Ya buldukları bir elemin kaybolmasıyladır. Şimdi azâb onlardan kalkmış olur. Böyle olunca o elemi bulmaktan onların râhatları, onların ni’metlenmesi olur. Veyâhut cennet ehlinin cennetlerde ni’metlenmesi gibi, onlara özel fazladan bir ni’metlenme oluşur (71).
Yânî keşif ehlinin kesinlikle hükmetmediği, cehennem ehlinin ni’metlenmesi iki şekilde olur: Ya buldukları ve taddıkları elem kaybolur ve elemin kayboluşuyla da azâb kalkar; ve bu şekilde, bu elemi bulmaktan kendilerine sâkinlik gelmesi, onların ni’metlenmesi olur. Yânî elemden rahat bulduklarında, ni'metin ayn’ına ulaşırlar. Veyâhut cennet ehlinin, cennette nâil oldukları ni'met gibi, cehennem ehli için de, cehennemin içinde, fazladan onlara özel olarak bir ni’metlenme oluşur. Ve cennet ehlinin ni’metlenmesi kendi mizâclârına uygun olduğu gibi, cehennem ehlinin ni’metlenmesi de onların tabîatlarına uygun sûrette olur.
Bilinsin ki Hak Teâlâ hazretlerinin “ve rahmetî vesiat külle şey’in” yâni “Rahmetim herşeyi kuşatmıştır” (A'râf, 7/156) ve “Rahmetim gazâbımı geçmiştir” sözleri her şey hakkında geneldir. Ve kâfirler hakkındaki Kur'ân âyetleri ve hâdîs-i şerîfler de, onların ebediyyen salt azâb içinde kalacaklarına işâret etmez. Bu husûsta kesin olan taraf onların cennetlerin ni’metlenmesi olan hâlis rahmetten ebediyyen mahrûm oluşlarından ve cehennemde kalıp ebedî cennete girmeyeceklerinden ibârettir.

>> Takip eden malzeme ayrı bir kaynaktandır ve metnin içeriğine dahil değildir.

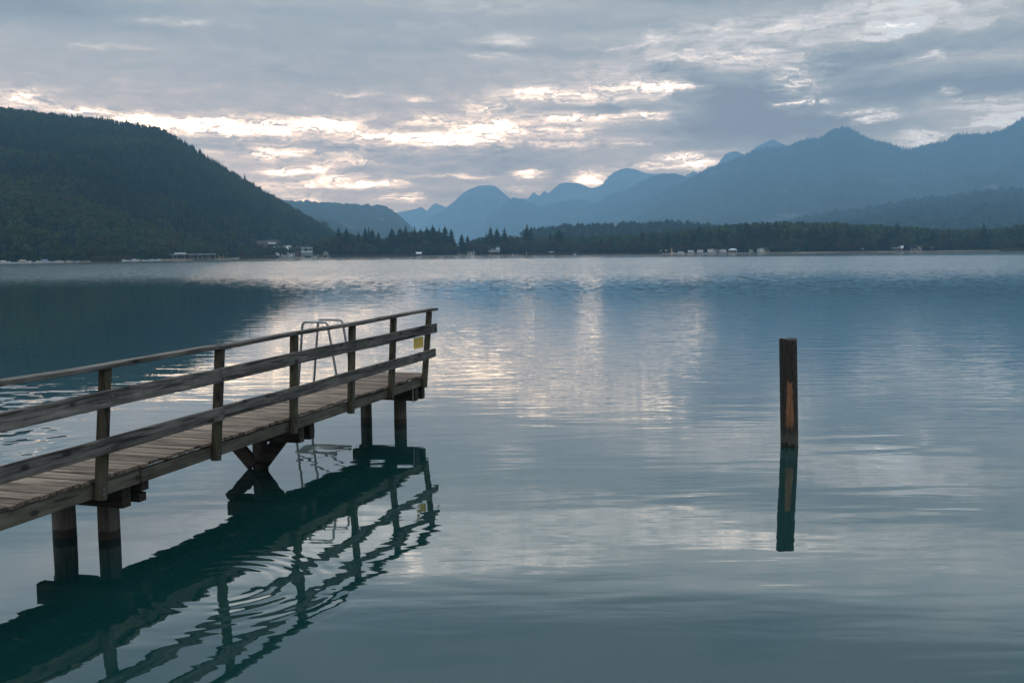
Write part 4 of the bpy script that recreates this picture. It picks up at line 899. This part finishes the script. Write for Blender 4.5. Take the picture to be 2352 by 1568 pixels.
def bent(s, dbl=True, xr=-.02, xl=-1.12):
    MB().beam((xl, s - .115, .505), (xr, s - .115, .505), .12, .205, 4, .003).build('cap_beam', M['beam'], jetty, bevel=.008)
    if dbl:
        MB().beam((xl, s + .115, .556), (xr + .03, s + .115, .556), .11, .092, 4, .003).build('cap_beam', M['beam'], jetty, bevel=.008)
        MB().beam((xl, s + .115, .445), (xr + .0, s + .115, .445), .11, .085, 4, .003).build('cap_beam', M['beam'], jetty, bevel=.008)
    else: MB().beam((xl, s + .115, .505), (xr + .02, s + .115, .505), .12, .205, 4, .003).build('cap_beam', M['beam'], jetty, bevel=.008)
def loc_of(px, py):                                # local jetty coordinates of a point on the water
    q = at(px, py, 0.)[:2] - B0[:2]; return q[0] * math.cos(JA) - q[1] * math.sin(JA), q[0] * math.sin(JA) + q[1] * math.cos(JA)
for (px, py, r) in ((235, 1240, .104), (130, 1237, .112), (914, 974, .102), (836, 971, .092)):
    x, s = loc_of(px, py); pile(x, s + r, r, .445)
xm, sm = loc_of(597, 1075); sm += .02; pile(xm, sm, .098, .445)
sN = loc_of(246, 1240)[1] + .1; sF = loc_of(918, 974)[1] + .1
bent(-7.05, True, -.07); bent(sm - .06, False, -.05); bent(-.185, False, 0.)
for k in (-10.6, -14.2, -17.8): pile(-.25, k, .1, .445); pile(-.8, k, .1, .445); bent(k, False)
for sg in (-1, 1): MB().beam((xm + sg * .05, sm - .08, .05), (xm + (.36 if sg > 0 else -.41), sm - .08, .42), .17, .07, 1, 0, up=(0, 1, 0)).build('brace', M['beam'], jetty, bevel=.005)
MB().tube([(-.02, sF - .25, .60), (-.02, sF - .25, .38)], .008, 6).build('hanging_rod', M['steel'], jetty)
MB().box(-1.09, -1.02, -1.35, -.45, .797, .835).build('ladder_plank', M['deck'], jetty, bevel=.004)

# sign hanging under the middle rail
def jw(x, s, z):
    c, n_ = math.cos(JA), math.sin(JA); return (B0[0] + x * c + s * n_, B0[1] - x * n_ + s * c, z)
e = empty('sign', jw(.087, -.40, 1.375), -JA, 'small yellow square sign fixed under the middle rail near the end of the jetty', 'sign')
MB().box(-.004, .004, -.19, .19, -.125, .045).build('sign_plate', M['yellow'], e, bevel=.002)
bs = MB()
for y_ in (-.15, .15): bs.tube([(.003, y_, .03), (.009, y_, .03)], .007, 8)
bs.build('screws', M['bolt'], e)

# swimming ladder with two hoops
e = empty('swimming_ladder', jw(-1.0, -.9, .79), -JA, 'steel swimming ladder with two hooped handrails on the far side of the jetty', 'ladder')
def hoop(y, x0, xt0, xt1, x1, zt=.905):
    pts = [(x0, y, 0.0)]; c = .07
    def lerp(a, b, t): return tuple(a[i] + (b[i] - a[i]) * t for i in range(3))
    A_, B_, C_, D_ = (x0, y, 0.), (xt0, y, zt), (xt1, y, zt), (x1, y, -1.5)
    for P0, P1, P2 in ((A_, B_, C_), (B_, C_, D_)):
        l0 = math.dist(P0, P1); l2 = math.dist(P1, P2); a_ = lerp(P1, P0, c / l0); b_ = lerp(P1, P2, c / l2)
        for k in range(7):
            t = k / 6; pts.append(tuple((1-t)**2 * a_[i] + 2*t*(1-t) * P1[i] + t*t * b_[i] for i in range(3)))
    pts.append(D_); MB().tube(pts, .019, 12).build('handrail', M['steel'], e, smooth=True)
hoop(-.25, .05, -.10, -.52, -.78); hoop(.25, .05, -.10, -.52, -.78)
for y in (-.25, .25):
    MB().tube([(.06, y, -.08), (-.66, y, -.40)], .014, 8).tube([(.0, y, -.42), (-.70, y, -.30)], .012, 8).build('strut', M['steel'], e, smooth=True)
    MB().box(-.70, .0, y - .03, y + .03, -.47, -.43).build('side_plank', M['white_plastic'], e, bevel=.004)
for z_, x_ in ((-.45, -.66), (-.70, -.69), (-.95, -.72), (-1.2, -.75)): MB().box(x_ - .07, x_ + .07, -.232, .232, z_ - .015, z_ + .015).build('step', M['white_plastic'], e, bevel=.004)

# ---------------------------------------------------------------- mooring post
b_ = at(1818.5, 1027, 0.); dist = b_[1]
tp = ray(1815, 776); tp = np.array([0, 0, CAMH]) + tp * (dist / tp[1])
m, g = mat('mooring_post_wood'); p = g.n('ShaderNodeTexCoord').outputs['Object']; x, y, z = g.sep(p)
ps = g.v('MULTIPLY', p, (1., 1., .06)); fine = g.noise(ps, 70., 6, .65).outputs['Fac']; blot = g.noise(p, 4., 4, .6).outputs['Fac']
c = g.mix(g.smooth(fine, .33, .68), (.010, .0095, .009), (.050, .047, .044)); c = g.mix(g.smooth(blot, .4, .7, 0, .5), c, (.030, .020, .012))
edge = g.m('MULTIPLY_ADD', g.noise(g.v('MULTIPLY', p, (1., 1., .35)), 14., 5, .65).outputs['Fac'], .09, -.045)
xx = g.m('ADD', x, edge)
ctr = g.m('MULTIPLY_ADD', z, -.012, .002)
hw = g.smooth(z, .35, 1.0, .058, .040)
msk = g.smooth(g.m('ABSOLUTE', g.m('SUBTRACT', xx, ctr)), hw, g.m('SUBTRACT', hw, .008)); msk = msk if True else msk
zz_ = g.m('ADD', z, g.m('MULTIPLY', edge, 3.))
scar = g.m('MULTIPLY', g.m('MULTIPLY', msk, g.smooth(y, .02, -.02)), g.m('MULTIPLY', g.smooth(zz_, .93, .90), g.smooth(zz_, .22, .40)))
c = g.mix(scar, c, g.mix(g.smooth(fine, .3, .7), (.13, .060, .032), (.33, .165, .085)))
c = g.mix(g.m('MULTIPLY', g.smooth(zz_, .26, .12), .35), c, (.16, .15, .135))
c = g.mix(g.smooth(zz_, .045, .02), c, (.012, .012, .008))
crk = g.smooth(g.noise(ps, 34., 2, .5).outputs['Fac'], .64, .70); c = g.mix(g.m('MULTIPLY', crk, .8), c, (.004, .004, .004))
bmp = g.n('ShaderNodeBump', {'Strength': .8, 'Distance': .006, 'Height': g.m('SUBTRACT', fine, g.m('MULTIPLY', crk, .7))}).outputs[0]
fin(g, c, .8, .3, 0., bmp); M['moor'] = m
mb = MB(); N = 28; rnd = random.Random(4); zs = [-2.5, -.3, 0, .3, .6, .9, 1.2, 1.45, 1.5]; V = []; F = []; dxl = (tp[0] - b_[0]) / tp[2]
for zi, z_ in enumerate(zs):
    for k in range(N):
        t = 2 * math.pi * k / N; r = .121 * (1 + .02 * math.sin(3 * t + z_) + .012 * math.sin(7 * t + 2)) * (1 if z_ < 1.47 else .97); V.append((math.cos(t) * r + dxl * z_, math.sin(t) * r, z_ + (.012 * math.sin(2 * t) + .006 * math.sin(5 * t) if z_ > 1.4 else 0)))
for i in range(len(zs) - 1):
    for k in range(N): F.append((i * N + k, i * N + (k + 1) % N, (i + 1) * N + (k + 1) % N, (i + 1) * N + k))
V.append((dxl * 1.5, 0, 1.475)); F += [((len(zs) - 1) * N + k, (len(zs) - 1) * N + (k + 1) % N, len(V) - 1) for k in range(N)]
mb.add(V, F, .5); o = mb.build('mooring_post', M['moor'], None, smooth=True); o.location = (b_[0], b_[1] + .12, 0)
o.rotation_euler = (0, 0, -math.atan2(b_[0], b_[1]))
tag(o, 'dark round mooring post with an orange-brown scar standing alone in the lake', 'mooring post')

# ================================================================ HAZE
hz = MB().box(-9000, 9000, -300, HAZE_BACK, -4.5, HAZE_TOP).build('haze', M['white'], None); hz.data.materials.clear(); tag(hz, kind='stuff')
hz['label'] = 'thin blue morning haze over the lake and mountains'; hz['category'] = 'haze'
m = bpy.data.materials.new('haze_air'); m.use_nodes = True; m.node_tree.nodes.clear(); g = G(m.node_tree)
pv = g.n('ShaderNodeVolumePrincipled', {'Color': (.38, .67, .95), 'Density': HAZE_D, 'Anisotropy': .1})
g.n('ShaderNodeOutputMaterial', {'Volume': pv.outputs[0]})
hz.data.materials.append(m)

Nitekim âyet-i kerîmede “Lâbisîne fîhâ ahkâbâ” yânî “Orada uzun müddet kalıcıdırlar” (Nebe; 78/23) buyrulmuştur. Bundan cehennem ehlinin, çok uzun zamanlara kadar, ateşte kalacakları anlaşılır. Çünkü "hukub" "seksen yıl" ma'nâsına gelir. "Ahkab" ise onun çoğulu olup bitişi olan zamânı gösterir. Ve hadîs-i şerîfte dahi "Cehennem üzerine bir zaman gelir ki, dibinde cîrcîr biter" buyrulur. "Cîrcîr" sulak yerde biten bir tür bitkidir. Bundan da anlaşılır ki, cehennem ehli cehennemden çıkmayacak, fakat çok uzun müddet sonra cehennemin ateşi gidecektir.

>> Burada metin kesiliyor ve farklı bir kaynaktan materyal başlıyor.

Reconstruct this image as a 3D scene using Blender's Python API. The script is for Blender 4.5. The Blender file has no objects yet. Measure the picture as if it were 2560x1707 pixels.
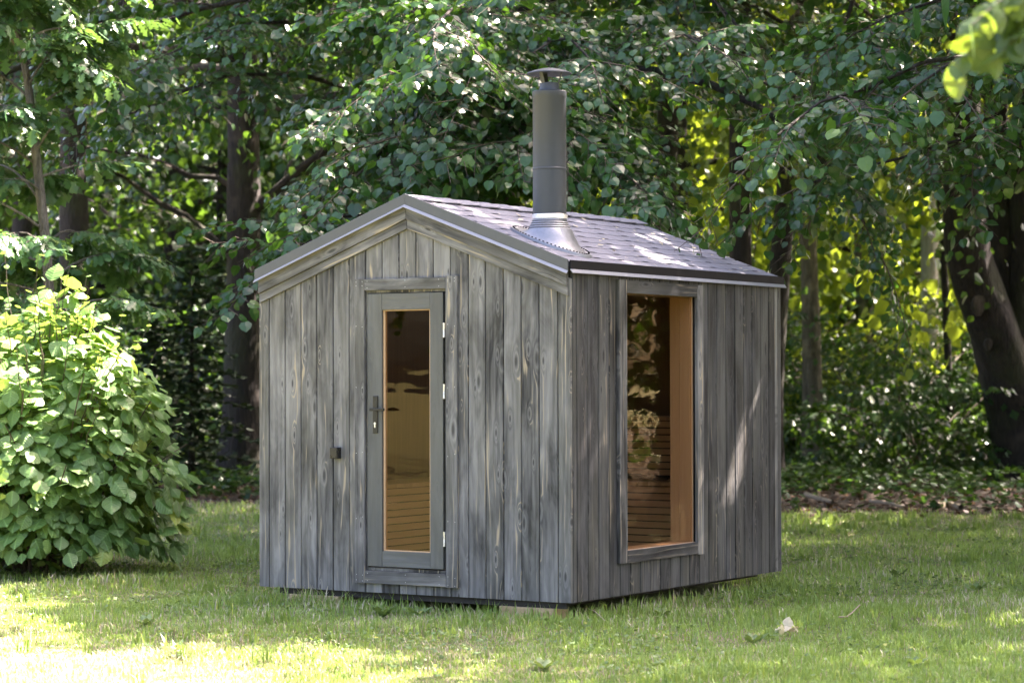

Cehennem ehlinin ateş içinde olan ni’metlenmesine gelince, esâsen cehennem ni’metlenme yurdu olmadığından, oradaki ni’metlenme de cennet ehlinin mizâcına göre azâbdan başka bir şey değil ise de, cehennem ehlinin mizâcına ve isti'dâdlarına uygundur. Cehennem ni’metlenmesi hakkında iki yön vardır: Ya azâbda çok uzun müddet kalmakla alışkanlık peydâ olup elem hissedilmez olur. Bu şekilde elemin gidişiyle rahât oluşumu ni’metlenmedir. Nitekim bu âlemde de örnekleri çoktur. Örneğin bir kimsenin bir sebeple elini keserler. İlk günlerde, elinin olmayışı onun için şiddetli bir azâb olur. Fakat zamân geçtikçe elsizliğe alışır. Artık önceki elemi duymaz olur. Bu hâl onun hakkında ni’metlenmedir. Ancak eli olanlara göre onun hâli azâbdır.

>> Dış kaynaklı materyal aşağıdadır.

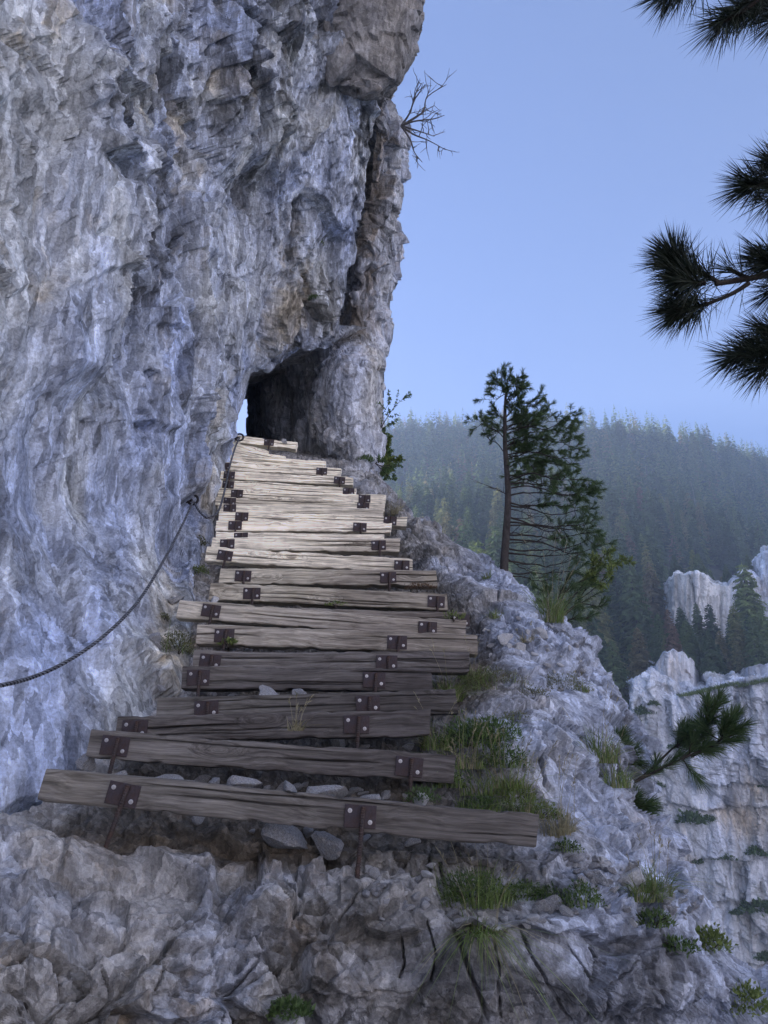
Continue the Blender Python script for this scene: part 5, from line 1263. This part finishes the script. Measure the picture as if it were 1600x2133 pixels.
# ---- trees
def tree_mat(name, stops, bright=1.0):
    m, nt, b = new_mat(name, .7, .2)
    stops = [(q, tuple(1.75 * v for v in c)) for q, c in stops]
    oi = nt.nodes.new('ShaderNodeObjectInfo'); at_ = N(nt, 'Attribute', attribute_name='hue'); se = nt.nodes.new('ShaderNodeSeparateColor'); nt.links.new(at_.outputs['Color'], se.inputs[0])
    geo = nt.nodes.new('ShaderNodeNewGeometry')
    ad = N(nt, 'Math', operation='ADD'); nt.links.new(oi.outputs['Random'], ad.inputs[0]); nt.links.new(se.outputs[0], ad.inputs[1])
    fr = N(nt, 'Math', operation='FRACT'); nt.links.new(ad.outputs[0], fr.inputs[0])
    c = ramp(nt, fr.outputs[0], stops)
    r = ramp(nt, geo.outputs['Random Per Island'], [(0, .7), (1, 1.3)])
    c = mix(nt, 1.0, c, r, 'MULTIPLY')
    nt.links.new(c, b.inputs['Base Color'])
    t = N(nt, 'BsdfTranslucent'); nt.links.new(c, t.inputs['Color'])
    ms = N(nt, 'MixShader'); ms.inputs[0].default_value = .5
    nt.links.new(b.outputs[0], ms.inputs[1]); nt.links.new(t.outputs[0], ms.inputs[2]); nt.links.new(ms.outputs[0], nt.nodes['Material Output'].inputs[0])
    return m
M_SPRUCE = tree_mat('spruce_foliage', [(0, (.036, .066, .034)), (.3, (.060, .10, .044)), (.55, (.09, .135, .054)), (.78, (.13, .175, .062)), (.9, (.16, .165, .07)), (1, (.16, .11, .08))])
M_SPRUCE.node_tree.nodes['Color Ramp'].color_ramp.interpolation = 'LINEAR'
M_SUNLIT = tree_mat('sunlit_foliage', [(0, (.16, .19, .05)), (1, (.22, .24, .07))])  # sunlight on the skyline tree put into its yellow leaf colour
def conifer(seed, levels, per, sprig, width=.17, top=.97, bottom=.10, ragged=.35):
    """Unit-height spruce: whorls of drooping ragged sprays."""
    rs = np.random.RandomState(seed); V, F = [], []
    def tri(a, b, c): 
        i = len(V); V.extend([a, b, c]); F.append((i, i + 1, i + 2))
    for l in range(levels):
        z = bottom + (top - bottom) * (l + rs.rand() * .6) / levels
        R0 = width * (1 - z) ** .85 + .012
        for k in range(per):
            a = rs.rand() * 6.283; R_ = R0 * rs.uniform(1 - ragged, 1 + ragged * .5); d = np.array([math.cos(a), math.sin(a), 0]); s = np.array([-d[1], d[0], 0])
            root = np.array([0, 0, z]) + d * .01; tip = root + d * R_ + [0, 0, -R_ * rs.uniform(.15, .6)]
            w = R_ * rs.uniform(.25, .42)
            tri(root + [0, 0, .012], root + (tip - root) * .6 + s * w, tip); tri(root + [0, 0, .012], tip, root + (tip - root) * .6 - s * w)
            for q in range(sprig):
                f = rs.uniform(.3, 1); p = root + (tip - root) * f; e = p + d * R_ * rs.uniform(0, .25) + s * rs.normal(0, .35) * R_ + [0, 0, -R_ * rs.uniform(.15, .45)]
                tri(p + s * .010, p - s * .010 + d * .012, e)
    tri(np.array([.012, 0, top - .03]), np.array([-.010, .008, top - .03]), np.array([0, 0, 1.0]))
    tri(np.array([0, .012, top - .03]), np.array([.008, -.010, top - .03]), np.array([0, 0, 1.0]))
    return np.array(V), np.array(F)
def trunk_vf(r=.011, h=.9):
    a = np.linspace(0, 6.283, 5, endpoint=False); c = np.stack([np.cos(a), np.sin(a), 0 * a], -1)
    V = np.concatenate([c * r, c * r * .25 + [0, 0, h]]); F = []
    for k in range(5): F += [(k, (k + 1) % 5, 5 + (k + 1) % 5), (k, 5 + (k + 1) % 5, 5 + k)]
    return V, np.array(F)
def whole(seed, *a, **k):
    mb = MB(); mb.add(*conifer(seed, *a, **k), 0); mb.add(*trunk_vf(), 1); return mb.mesh('spruce_tree', [M_SPRUCE, M_BARK])
NEARM = [whole(s, 30, 11, 5, width=w) for s, w in ((1, .15), (2, .18), (3, .21), (4, .14), (5, .24))]
FARS = [conifer(s, 12, 5, 0, width=w, ragged=.45) for s, w in ((11, .16), (12, .19), (13, .23), (14, .15))]
TRV, TRF = trunk_vf()
CRN = []
for s, w in ((21, .17), (22, .14), (23, .20)): 
    mb = MB(); mb.add(*conifer(s, 36, 12, 6, width=w, bottom=.06)); CRN.append(mb.mesh('crown', M_SPRUCE))
_t = MB(); _t.add(TRV, TRF); TRK_ME = _t.mesh('trunk', M_BARK)

def ground_at(px, py):
    d = at(px, py, 1.0).normalized()
    p, n, i, dist = HBVH.ray_cast(Vector((0, 0, 0)), d)
    return p
def drop(x, y):
    p, n, i, dist = HBVH.ray_cast(Vector((x, y, 900)), Vector((0, 0, -1))); return p
def named_tree(px, top, base, label, t=None, mi=0, mat=None, cat='conifer', grp=None):
    b = at(px, base, t) if t else ground_at(px, base)
    if b is None: return
    tt = b.y * CP + b.z * SP; h = (base - top) * tt / FOC / (CP * .97)
    wk = 1.35
    root = empty('spruce_tree', b - Vector((0, 0, .3))); root.scale = (h * wk, h * wk, h); tag(root, label, cat, grp)
    c = link('crown', CRN[mi], root, None, (0, 0, px)); link('trunk', TRK_ME, root)
    if mat: 
        c.data = CRN[mi].copy(); c.data.materials.clear(); c.data.materials.append(mat)
named_tree(1582, 1178, 1400, 'tall dark spruce before the white crag at the frame edge', 150, 0)
named_tree(1495, 1262, 1395, 'slim spruce standing against the middle of the white crag', 152, 1)
named_tree(1462, 1258, 1350, 'thin spruce before the left half of the white crag', 156, 1)
named_tree(1428, 1266, 1360, 'slanting dark spruce at the lower left corner of the white crag', 155, 2)
named_tree(1385, 1282, 1400, 'mid green spruce left of the white crag', 148, 2)
named_tree(1540, 1280, 1390, 'dark spruce below the crag beside the tall one', 146, 2)
named_tree(1340, 1310, 1425, 'dark spruce just above the corner of the far wall', 142, 2)
named_tree(1288, 1340, 1480, 'shaded spruce behind the ridge below the forest', 134, 2)
named_tree(1265, 1390, 1560, 'dark spruce showing only its top behind the ridge rock', 132, 2)
named_tree(1453, 896, 975, 'sunlit yellow green tree standing out on the skyline', None, 0, M_SUNLIT, 'tree')
named_tree(1298, 872, 950, 'broad dark spruce rising highest on the skyline', None, 2)
named_tree(900, 872, 960, 'pointed spruce on the skyline near the cliff edge', None, 1)

_r = np.random.RandomState(12)
for k in range(26):
    x = 1390 + 215 * k / 25 + _r.normal(0, 8); bs = 1402 + _r.normal(0, 9) - (12 if x > 1520 else 0); hp = _r.uniform(55, 120)
    named_tree(x, bs - hp, bs, 'dark spruce in the belt of trees above the far wall', 134 + _r.uniform(0, 16), k % 3, None, 'conifer', 'spruces in the belt above the far wall')
for k in range(14):
    x = 1404 + 160 * k / 13 + _r.normal(0, 5); bs = np.interp(x, [1400, 1450, 1500, 1550, 1600], [1205, 1208, 1232, 1215, 1180]) + 14; hp = _r.uniform(36, 80)
    named_tree(x, bs - hp, bs, 'dark spruce growing on top of the white crag', 186 + _r.uniform(0, 6), k % 3, None, 'conifer', 'spruces on top of the white crag')
# scatter over the slope; spacing grows a little with distance
rs = np.random.RandomState(91)
NT = 9000
ui = rs.rand(NT) * 11.6 + 1.0; vi = rs.rand(NT) * (len(HP) - 6.2) + 4.2
Hc = np.array([[list(p) for p in r] for r in HILL])
def net_point(C, u, v):
    i = np.minimum(u.astype(int), len(C) - 2); j = np.minimum(v.astype(int), C.shape[1] - 2); f = (u - i)[:, None]; g = (v - j)[:, None]
    return (C[i, j] * (1 - f) + C[i + 1, j] * f) * (1 - g) + (C[i, j + 1] * (1 - f) + C[i + 1, j + 1] * f) * g
PT = net_point(Hc, ui, vi)
# keep chance by true area so the wood is even
du = np.linalg.norm(net_point(Hc, np.minimum(ui + .05, 12.9), vi) - PT, axis=1) / .05; dv = np.linalg.norm(net_point(Hc, ui, vi + .05) - PT, axis=1) / .05
keep = rs.rand(NT) < np.clip(du * dv / 5200, .02, 1)
PT = PT[keep]
px, py, t = project(PT)
ok = ~((px > 1375) & (px < 1640) & (py > 1200) & (py < 1470)) & (PT[:, 1] < 900)
ok &= ~((px > 1300) & (py > 1405))
PT, px, py, t = PT[ok], px[ok], py[ok], t[ok]
hts = rs.uniform(14, 27, len(PT)) * np.where(rs.rand(len(PT)) < .15, .6, 1)
pts = []
for p, h in zip(PT, hts):
    q = drop(p[0], p[1]); pts.append(q if q is not None else Vector(p))
PT = np.array([list(q) for q in pts])
px, py, t = project(PT)
ridge_y = np.interp(px, [0, 780, 800, 960, 1050, 1120, 1190, 1230, 1290, 1320, 1400], [0, 0, 1010, 1130, 1200, 1260, 1330, 1400, 1480, 1500, 1500])
size = hts / t * FOC
seen = (px > 800) & (px < 1600) & (py - size < np.minimum(ridge_y, 1500)) & (py > 850)
order = np.argsort(-np.where(seen, size, 0))
own = order[:270]; own = own[seen[own]]
for k in own:
    o = link('spruce_tree', NEARM[rs.randint(5)], None, PT[k] - [0, 0, .4], (rs.normal(0, .025), rs.normal(0, .025), rs.uniform(0, 6.3))); h = hts[k]; o.scale = (h * rs.uniform(.85, 1.2),) * 2 + (h,)
    tag(o, 'dark spruce among the hazy forest trees on the far slope', 'conifer', 'spruces of the forest on the far slope')
rest = np.setdiff1d(np.arange(len(PT)), own)
vs_, fs_, hu_, n_ = [], [], [], 0
for k in rest:
    V, F = FARS[rs.randint(4)]; a = rs.uniform(0, 6.28); h = hts[k]; w = h * rs.uniform(.9, 1.3)
    c, s = math.cos(a), math.sin(a)
    W = np.stack([(V[:, 0] * c - V[:, 1] * s) * w, (V[:, 0] * s + V[:, 1] * c) * w, V[:, 2] * h], -1) + PT[k] - [0, 0, .4]
    vs_.append(W); fs_.append(F + n_); n_ += len(V); hu_.append(np.full((len(V), 3), rs.rand()))
forest = link('forest', np_mesh('forest', np.concatenate(vs_), np.concatenate(fs_), M_SPRUCE, False, None, {'hue': np.concatenate(hu_)})); tag(forest, 'rest of the conifer forest over the far slope', kind='stuff')
print('TREES', len(own), len(rest), n_ // 3)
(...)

Veyâhut ateş içinde fazladan onlara özel bir ni’metlenme oluşur. Nitekim, hadîs-i şerîfte "Tahkîkan ateş ehlinin bâzıları ateş ile oynaşırlar" buyrulur. Oysa oynaşma ni’metlenme içinde olur bir hâldir. Bundan dolayı cehennemde fazladan olarak bir de onlara özel ni’metlenme oluşur. Bunun örnekleri, bu âlemde de mevcûddur. Örneğin uyuzluk hastalıktır. Ve hasta olan azâb çeker. Fakat uyuz, vücûdunu kaşıdığı zaman, bu kaşınmaktan bir lezzet duyar. Lezzet ise ni’metlenmedir. Şu halde hastalık azâbı içinde fazladan olarak bir de ni’metlenme oluşmuş olur.